2. I used to judge other moms for being too wackadoo crazy about their kids – Most moms love their kids. But there are some Moms who REALLY love their kids – like a LOT. It’s all they talk about; all they post about. Their entire world is what the kid eats, what she wears, what classes he takes. And, in my journey from judger to judgement free, I have chosen to just decide that being crazy in love with your kid(s) is just sweet. I love my kids too, don’t get me wrong. I am just not a gusher. But girl, you can gush to me all day long about your miracle. I won’t judge. I will bless your heart and listen with love and admiration. 

3. I used to judge other women for caring too much about how they looked; what they wore, their hair, their makeup, their shoes…ALL OF IT – I used to have a mom uniform. It was jeans and a white t shirt, and I rocked it for years. And one day I decided I’d had enough. I got a few stitch fixes, went to a couple of LulaRoe parties, and now I have a wardrobe to be pretty happy with. I am one pair of sassy brown riding boots away from my own version of closet nirvana. So I get it, fashionista moms. Looking good feels good. I feel really bad for ever internally criticizing someone for wanting to look as good on the outside as you feel on the inside. Let your pretty flag FLY HIGH!

jealous4. I used to secretly judge other people for having super huge mansion-style houses where everything was beautiful and there was no possible way they needed all that space and stuff – There is no other way to say this than I was just house jealous. No more. Now, I watch Fixer Upper and I dream of decorating rooms, buying new furniture, and what my house will look like when I no longer have to worry about sticky fingers and dog slobber. I am GLAD for you that you have a big beautiful perfect looking home. Like Joanna Gaines, you are now my spirit animal.

5. I used to judge other women for being too crazy in love with their significant others – This one is a little like the above item about being crazy for your kids. Some people are gushers and some people are not. I have come to embrace that everyone expresses themselves differently. I have also come to admire really happy couples and seek to understand what it is that connects them on that level. I have also grown to see that I too am one of those girls that is crazy in love with her man. I just might celebrate that more quietly, with fewer people. But make no mistake – I am super lucky to have the fella that I do, and I thank my lucky stars every day for him and the life we have built together.

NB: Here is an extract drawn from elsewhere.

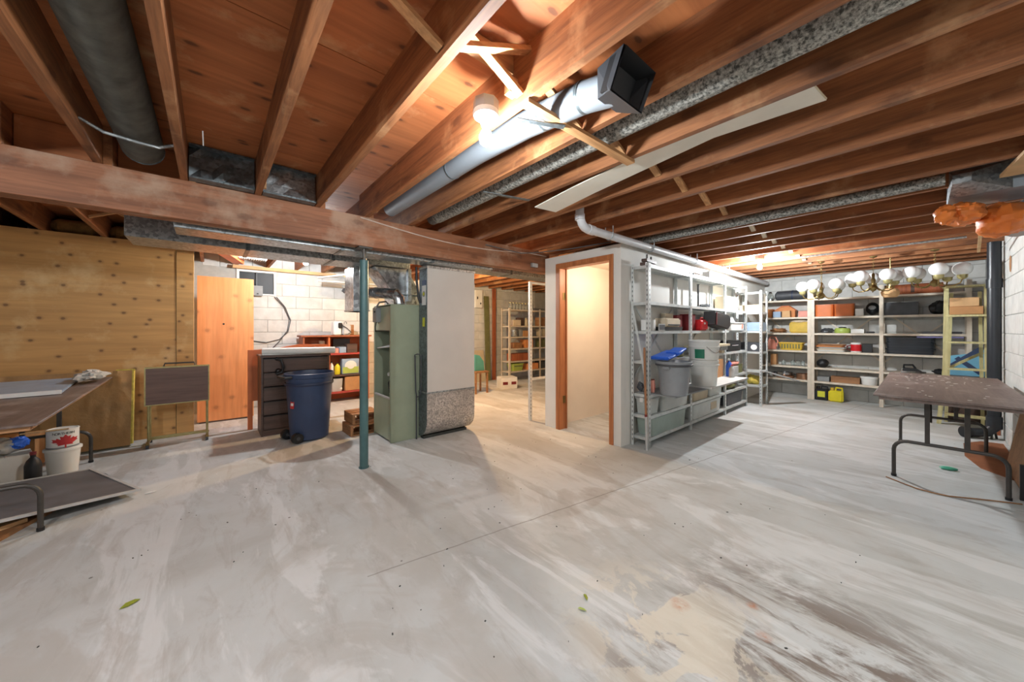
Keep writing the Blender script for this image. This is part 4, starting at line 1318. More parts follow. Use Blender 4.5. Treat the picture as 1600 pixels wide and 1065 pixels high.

As you have probably gleaned – all of these old judgments were WAY more about my own insecurities and negative self-talk about myself much more than they were about any of the people I used to silently judge. And I can promise you this – It feels SO much better to celebrate a woman’s beauty, love of her children, gorgeous house, and toned abs than it is to tear her down. I let her be my relationship hero and raise a glass to her. And while I’m at it I’ll raise one to myself as well. Here’s to the evolution of a soul and the abandonment of judgement. Cheers!

Can you relate? Have you ever secretly judged someone?

3 COMMENTS

  1. You are far from the only one who has had to deal with these kind of feelings – and you are spot on about the cause! Here’s to loving ourselves enough that we have room to love others!

  2. THIS here is one of my favorite blogs from you. Although I am not a mom myself, I can still relate to this. I was a big time Judger of others – HUGE! It took me a long time to realize it was my insecurity of not having what they have – or being like them. One day, I decided enough was enough and let go. I let go of my negativity. I let go of my stank face and eye rolls. I let go of all the nastiness I felt and basically tuned myself into a personal Planet Fitness (judgement free zone)!

  3. This is a profound thoughtful article and one that could be a life changing mantra for those that have the opportunity to read it. I’m quite sure we all can relate to this. Thanks for writing and sharing!